As hipóteses de prisão em flagrante em nosso ordenamento jurídico são aquelas previstas no art. 302 do Código de Processo Penal, independentemente da classificação doutrinária que se queira dar a elas. Não existem outras.
Em um Estado que se quer democrático de direito, não podemos perder de vista que a liberdade é a regra e a prisão, sobretudo a pré-cautelar, como é a prisão em flagrante, deve ser a exceção, a "ultima ratio".
Interpretar determinado dispositivo de forma que possa alargar as hipóteses de restrição da liberdade não coaduna com a nossa Constituição Federal.
O art. 2º, inciso II da Lei 9034/95, assim como o faz o art. 53, inciso II da Lei 11343/06, autorizou, apenas e tão somente, que o policial deixe de atuar (realizar busca pessoal, entrevista, prender em flagrante, etc.), sem que com isso incorra em omissão no seu dever funcional. Nem de longe o dispositivo em comento permite que a prisão se dê em outro momento em que o estado de flagrância já não persiste, o que afrontaria mais do que a Lei, a própria Constituição Federal.
Postergada, diferida ou retardada não é a prisão em flagrante e sim a interdição policial.
Notas
- LOPES JR., Aury. Direito Processual Penal e sua conformidade constitucional. Vol. II, 4ª edição, Rio de Janeiro, Lumen Juris, 2010, p. 80.

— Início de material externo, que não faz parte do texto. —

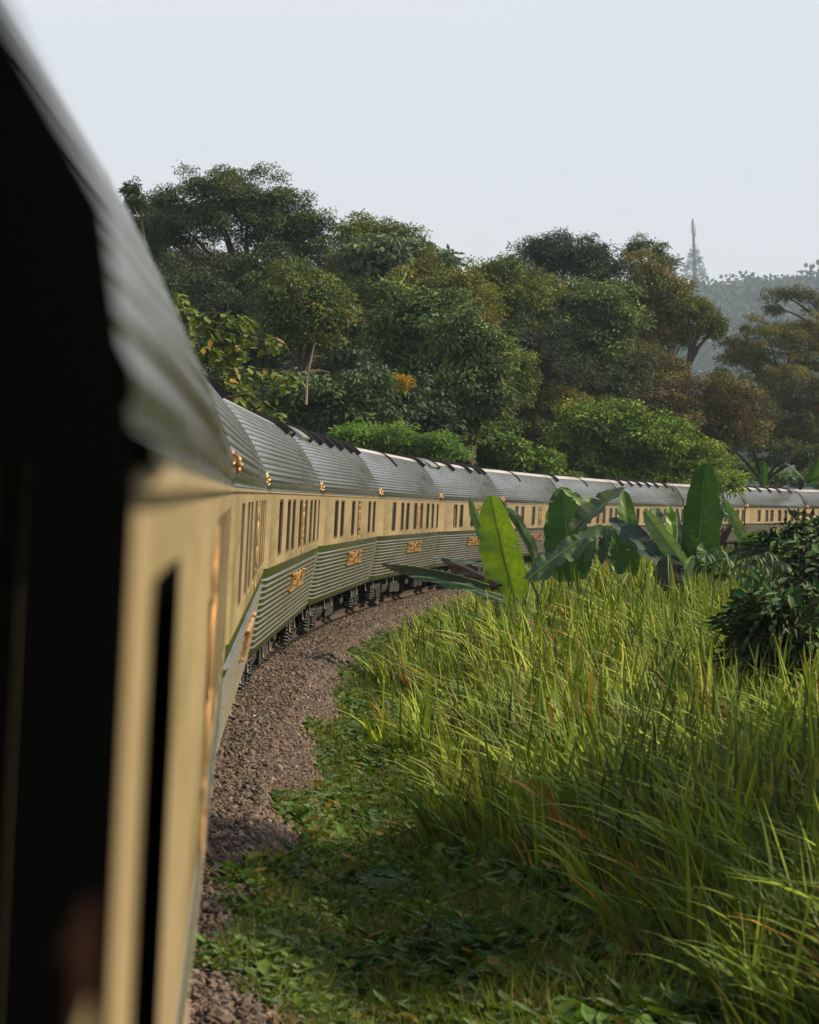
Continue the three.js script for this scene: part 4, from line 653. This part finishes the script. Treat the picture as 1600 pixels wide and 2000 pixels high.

- NUCCI, Guilherme de Souza. Código de Processo Penal Comentado. 5ª edição, São Paulo, 2006, RT, p. 593.
- O termo campana é usualmente empregado no jargão da investigação policial como sinônimo de observação ou vigília discreta de criminosos ou ações criminosas, visando a produção de provas e a prisão de suspeitos.
- BADARÓ, Gustavo. Direito Processual Penal. Tomo II. Rio de Janeiro, Elsevier, 2007, PP. 137-138.